Print the complete set of entries exactly.

[start INFORMATION SHOWN]

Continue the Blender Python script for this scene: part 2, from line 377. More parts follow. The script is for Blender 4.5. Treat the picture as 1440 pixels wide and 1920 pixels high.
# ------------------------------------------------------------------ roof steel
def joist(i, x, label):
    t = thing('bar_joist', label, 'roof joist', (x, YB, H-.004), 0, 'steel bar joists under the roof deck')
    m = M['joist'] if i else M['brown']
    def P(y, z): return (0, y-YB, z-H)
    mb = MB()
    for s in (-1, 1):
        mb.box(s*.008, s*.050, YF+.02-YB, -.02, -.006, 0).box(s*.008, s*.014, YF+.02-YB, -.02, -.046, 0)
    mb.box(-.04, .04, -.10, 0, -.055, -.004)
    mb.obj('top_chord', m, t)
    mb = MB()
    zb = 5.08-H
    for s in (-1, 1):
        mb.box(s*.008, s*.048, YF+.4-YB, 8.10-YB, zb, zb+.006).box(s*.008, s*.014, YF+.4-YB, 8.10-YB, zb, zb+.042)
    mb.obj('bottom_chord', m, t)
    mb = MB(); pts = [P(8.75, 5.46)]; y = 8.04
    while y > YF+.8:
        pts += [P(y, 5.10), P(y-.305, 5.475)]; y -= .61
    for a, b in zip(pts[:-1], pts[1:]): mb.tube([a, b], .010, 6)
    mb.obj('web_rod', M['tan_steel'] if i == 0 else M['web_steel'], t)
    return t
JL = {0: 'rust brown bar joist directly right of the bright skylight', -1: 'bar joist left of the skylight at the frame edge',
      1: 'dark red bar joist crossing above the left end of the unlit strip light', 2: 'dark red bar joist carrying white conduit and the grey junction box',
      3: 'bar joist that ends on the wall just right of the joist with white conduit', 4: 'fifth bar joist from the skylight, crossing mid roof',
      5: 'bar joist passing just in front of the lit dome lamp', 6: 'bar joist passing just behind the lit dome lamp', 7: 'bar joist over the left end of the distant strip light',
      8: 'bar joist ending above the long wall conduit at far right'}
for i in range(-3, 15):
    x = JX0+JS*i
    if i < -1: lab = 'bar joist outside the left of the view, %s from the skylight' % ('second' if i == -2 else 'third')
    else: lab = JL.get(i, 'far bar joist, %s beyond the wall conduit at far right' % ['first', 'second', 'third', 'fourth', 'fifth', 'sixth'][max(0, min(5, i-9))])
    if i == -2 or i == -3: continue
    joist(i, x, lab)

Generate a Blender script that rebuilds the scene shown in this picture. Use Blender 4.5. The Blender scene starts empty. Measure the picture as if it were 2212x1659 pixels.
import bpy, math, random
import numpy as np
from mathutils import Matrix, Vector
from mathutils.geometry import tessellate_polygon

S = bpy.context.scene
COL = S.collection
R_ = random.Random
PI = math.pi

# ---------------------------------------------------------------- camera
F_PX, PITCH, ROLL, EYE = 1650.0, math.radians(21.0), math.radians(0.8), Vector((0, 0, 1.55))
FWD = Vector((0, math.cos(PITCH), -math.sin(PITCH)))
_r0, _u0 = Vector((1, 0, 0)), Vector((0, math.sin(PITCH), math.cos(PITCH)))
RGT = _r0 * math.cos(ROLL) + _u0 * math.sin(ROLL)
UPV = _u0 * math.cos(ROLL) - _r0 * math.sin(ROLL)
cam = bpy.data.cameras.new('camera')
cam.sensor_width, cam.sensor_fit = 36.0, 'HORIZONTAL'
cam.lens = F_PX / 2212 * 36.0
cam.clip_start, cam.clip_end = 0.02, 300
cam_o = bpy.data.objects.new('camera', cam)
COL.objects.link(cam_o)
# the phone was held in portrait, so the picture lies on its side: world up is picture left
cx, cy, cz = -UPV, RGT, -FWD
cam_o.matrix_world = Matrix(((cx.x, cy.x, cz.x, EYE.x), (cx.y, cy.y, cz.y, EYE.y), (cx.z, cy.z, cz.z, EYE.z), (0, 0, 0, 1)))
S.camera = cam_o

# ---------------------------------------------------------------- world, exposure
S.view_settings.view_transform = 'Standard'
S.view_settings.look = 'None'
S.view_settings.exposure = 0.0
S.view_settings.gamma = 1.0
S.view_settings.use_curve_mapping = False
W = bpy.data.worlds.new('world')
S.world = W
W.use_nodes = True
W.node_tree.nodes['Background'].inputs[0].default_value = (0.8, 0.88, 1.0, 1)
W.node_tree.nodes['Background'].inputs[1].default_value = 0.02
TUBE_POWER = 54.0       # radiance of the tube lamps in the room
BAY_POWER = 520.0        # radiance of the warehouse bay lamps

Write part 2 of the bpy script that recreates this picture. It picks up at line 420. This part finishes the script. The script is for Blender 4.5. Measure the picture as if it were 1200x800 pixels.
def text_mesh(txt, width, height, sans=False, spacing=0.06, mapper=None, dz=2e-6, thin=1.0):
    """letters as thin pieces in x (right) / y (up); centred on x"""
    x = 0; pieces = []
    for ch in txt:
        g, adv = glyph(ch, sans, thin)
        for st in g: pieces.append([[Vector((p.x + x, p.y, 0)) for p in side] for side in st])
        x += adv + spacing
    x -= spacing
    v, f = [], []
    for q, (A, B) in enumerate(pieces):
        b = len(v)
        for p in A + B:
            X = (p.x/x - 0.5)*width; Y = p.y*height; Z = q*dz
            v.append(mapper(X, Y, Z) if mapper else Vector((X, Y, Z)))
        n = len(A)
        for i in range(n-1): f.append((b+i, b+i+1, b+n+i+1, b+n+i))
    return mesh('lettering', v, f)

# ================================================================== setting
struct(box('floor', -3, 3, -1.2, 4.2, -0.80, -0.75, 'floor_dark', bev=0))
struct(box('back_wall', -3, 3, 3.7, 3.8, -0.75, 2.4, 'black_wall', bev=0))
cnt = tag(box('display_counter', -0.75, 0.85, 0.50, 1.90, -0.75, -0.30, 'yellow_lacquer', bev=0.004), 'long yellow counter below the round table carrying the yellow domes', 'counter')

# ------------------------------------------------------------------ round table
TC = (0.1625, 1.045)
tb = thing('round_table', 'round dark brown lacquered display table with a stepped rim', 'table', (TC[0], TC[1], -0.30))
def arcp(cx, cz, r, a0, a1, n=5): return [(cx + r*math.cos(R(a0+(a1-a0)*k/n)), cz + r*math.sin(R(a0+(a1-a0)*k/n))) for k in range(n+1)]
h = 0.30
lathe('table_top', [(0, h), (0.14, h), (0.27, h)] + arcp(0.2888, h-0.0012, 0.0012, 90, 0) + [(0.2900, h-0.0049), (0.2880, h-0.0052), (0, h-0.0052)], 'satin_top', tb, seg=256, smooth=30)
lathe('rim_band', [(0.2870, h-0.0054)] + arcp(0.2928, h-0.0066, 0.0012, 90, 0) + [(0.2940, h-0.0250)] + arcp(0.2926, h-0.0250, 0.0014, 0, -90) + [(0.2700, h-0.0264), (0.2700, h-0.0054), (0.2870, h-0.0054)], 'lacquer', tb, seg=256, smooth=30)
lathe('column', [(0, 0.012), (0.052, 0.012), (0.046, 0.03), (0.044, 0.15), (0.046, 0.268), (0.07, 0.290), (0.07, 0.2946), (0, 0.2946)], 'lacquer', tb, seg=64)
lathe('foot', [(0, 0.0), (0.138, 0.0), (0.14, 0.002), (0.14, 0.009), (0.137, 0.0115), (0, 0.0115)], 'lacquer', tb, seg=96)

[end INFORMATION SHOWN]

* **SOLUTION FOR THIS PROBLEM**
Continue the Blender Python script for this scene: part 2, from line 377. More parts follow. The script is for Blender 4.5. Treat the picture as 1440 pixels wide and 1920 pixels high.
# ------------------------------------------------------------------ roof steel
def joist(i, x, label):
    t = thing('bar_joist', label, 'roof joist', (x, YB, H-.004), 0, 'steel bar joists under the roof deck')
    m = M['joist'] if i else M['brown']
    def P(y, z): return (0, y-YB, z-H)
    mb = MB()
    for s in (-1, 1):
        mb.box(s*.008, s*.050, YF+.02-YB, -.02, -.006, 0).box(s*.008, s*.014, YF+.02-YB, -.02, -.046, 0)
    mb.box(-.04, .04, -.10, 0, -.055, -.004)
    mb.obj('top_chord', m, t)
    mb = MB()
    zb = 5.08-H
    for s in (-1, 1):
        mb.box(s*.008, s*.048, YF+.4-YB, 8.10-YB, zb, zb+.006).box(s*.008, s*.014, YF+.4-YB, 8.10-YB, zb, zb+.042)
    mb.obj('bottom_chord', m, t)
    mb = MB(); pts = [P(8.75, 5.46)]; y = 8.04
    while y > YF+.8:
        pts += [P(y, 5.10), P(y-.305, 5.475)]; y -= .61
    for a, b in zip(pts[:-1], pts[1:]): mb.tube([a, b], .010, 6)
    mb.obj('web_rod', M['tan_steel'] if i == 0 else M['web_steel'], t)
    return t
JL = {0: 'rust brown bar joist directly right of the bright skylight', -1: 'bar joist left of the skylight at the frame edge',
      1: 'dark red bar joist crossing above the left end of the unlit strip light', 2: 'dark red bar joist carrying white conduit and the grey junction box',
      3: 'bar joist that ends on the wall just right of the joist with white conduit', 4: 'fifth bar joist from the skylight, crossing mid roof',
      5: 'bar joist passing just in front of the lit dome lamp', 6: 'bar joist passing just behind the lit dome lamp', 7: 'bar joist over the left end of the distant strip light',
      8: 'bar joist ending above the long wall conduit at far right'}
for i in range(-3, 15):
    x = JX0+JS*i
    if i < -1: lab = 'bar joist outside the left of the view, %s from the skylight' % ('second' if i == -2 else 'third')
    else: lab = JL.get(i, 'far bar joist, %s beyond the wall conduit at far right' % ['first', 'second', 'third', 'fourth', 'fifth', 'sixth'][max(0, min(5, i-9))])
    if i == -2 or i == -3: continue
    joist(i, x, lab)

Generate a Blender script that rebuilds the scene shown in this picture. Use Blender 4.5. The Blender scene starts empty. Measure the picture as if it were 2212x1659 pixels.
import bpy, math, random
import numpy as np
from mathutils import Matrix, Vector
from mathutils.geometry import tessellate_polygon

S = bpy.context.scene
COL = S.collection
R_ = random.Random
PI = math.pi

# ---------------------------------------------------------------- camera
F_PX, PITCH, ROLL, EYE = 1650.0, math.radians(21.0), math.radians(0.8), Vector((0, 0, 1.55))
FWD = Vector((0, math.cos(PITCH), -math.sin(PITCH)))
_r0, _u0 = Vector((1, 0, 0)), Vector((0, math.sin(PITCH), math.cos(PITCH)))
RGT = _r0 * math.cos(ROLL) + _u0 * math.sin(ROLL)
UPV = _u0 * math.cos(ROLL) - _r0 * math.sin(ROLL)
cam = bpy.data.cameras.new('camera')
cam.sensor_width, cam.sensor_fit = 36.0, 'HORIZONTAL'
cam.lens = F_PX / 2212 * 36.0
cam.clip_start, cam.clip_end = 0.02, 300
cam_o = bpy.data.objects.new('camera', cam)
COL.objects.link(cam_o)
# the phone was held in portrait, so the picture lies on its side: world up is picture left
cx, cy, cz = -UPV, RGT, -FWD
cam_o.matrix_world = Matrix(((cx.x, cy.x, cz.x, EYE.x), (cx.y, cy.y, cz.y, EYE.y), (cx.z, cy.z, cz.z, EYE.z), (0, 0, 0, 1)))
S.camera = cam_o

# ---------------------------------------------------------------- world, exposure
S.view_settings.view_transform = 'Standard'
S.view_settings.look = 'None'
S.view_settings.exposure = 0.0
S.view_settings.gamma = 1.0
S.view_settings.use_curve_mapping = False
W = bpy.data.worlds.new('world')
S.world = W
W.use_nodes = True
W.node_tree.nodes['Background'].inputs[0].default_value = (0.8, 0.88, 1.0, 1)
W.node_tree.nodes['Background'].inputs[1].default_value = 0.02
TUBE_POWER = 54.0       # radiance of the tube lamps in the room
BAY_POWER = 520.0        # radiance of the warehouse bay lamps

Write part 2 of the bpy script that recreates this picture. It picks up at line 420. This part finishes the script. The script is for Blender 4.5. Measure the picture as if it were 1200x800 pixels.
def text_mesh(txt, width, height, sans=False, spacing=0.06, mapper=None, dz=2e-6, thin=1.0):
    """letters as thin pieces in x (right) / y (up); centred on x"""
    x = 0; pieces = []
    for ch in txt:
        g, adv = glyph(ch, sans, thin)
        for st in g: pieces.append([[Vector((p.x + x, p.y, 0)) for p in side] for side in st])
        x += adv + spacing
    x -= spacing
    v, f = [], []
    for q, (A, B) in enumerate(pieces):
        b = len(v)
        for p in A + B:
            X = (p.x/x - 0.5)*width; Y = p.y*height; Z = q*dz
            v.append(mapper(X, Y, Z) if mapper else Vector((X, Y, Z)))
        n = len(A)
        for i in range(n-1): f.append((b+i, b+i+1, b+n+i+1, b+n+i))
    return mesh('lettering', v, f)

# ================================================================== setting
struct(box('floor', -3, 3, -1.2, 4.2, -0.80, -0.75, 'floor_dark', bev=0))
struct(box('back_wall', -3, 3, 3.7, 3.8, -0.75, 2.4, 'black_wall', bev=0))
cnt = tag(box('display_counter', -0.75, 0.85, 0.50, 1.90, -0.75, -0.30, 'yellow_lacquer', bev=0.004), 'long yellow counter below the round table carrying the yellow domes', 'counter')

# ------------------------------------------------------------------ round table
TC = (0.1625, 1.045)
tb = thing('round_table', 'round dark brown lacquered display table with a stepped rim', 'table', (TC[0], TC[1], -0.30))
def arcp(cx, cz, r, a0, a1, n=5): return [(cx + r*math.cos(R(a0+(a1-a0)*k/n)), cz + r*math.sin(R(a0+(a1-a0)*k/n))) for k in range(n+1)]
h = 0.30
lathe('table_top', [(0, h), (0.14, h), (0.27, h)] + arcp(0.2888, h-0.0012, 0.0012, 90, 0) + [(0.2900, h-0.0049), (0.2880, h-0.0052), (0, h-0.0052)], 'satin_top', tb, seg=256, smooth=30)
lathe('rim_band', [(0.2870, h-0.0054)] + arcp(0.2928, h-0.0066, 0.0012, 90, 0) + [(0.2940, h-0.0250)] + arcp(0.2926, h-0.0250, 0.0014, 0, -90) + [(0.2700, h-0.0264), (0.2700, h-0.0054), (0.2870, h-0.0054)], 'lacquer', tb, seg=256, smooth=30)
lathe('column', [(0, 0.012), (0.052, 0.012), (0.046, 0.03), (0.044, 0.15), (0.046, 0.268), (0.07, 0.290), (0.07, 0.2946), (0, 0.2946)], 'lacquer', tb, seg=64)
lathe('foot', [(0, 0.0), (0.138, 0.0), (0.14, 0.002), (0.14, 0.009), (0.137, 0.0115), (0, 0.0115)], 'lacquer', tb, seg=96)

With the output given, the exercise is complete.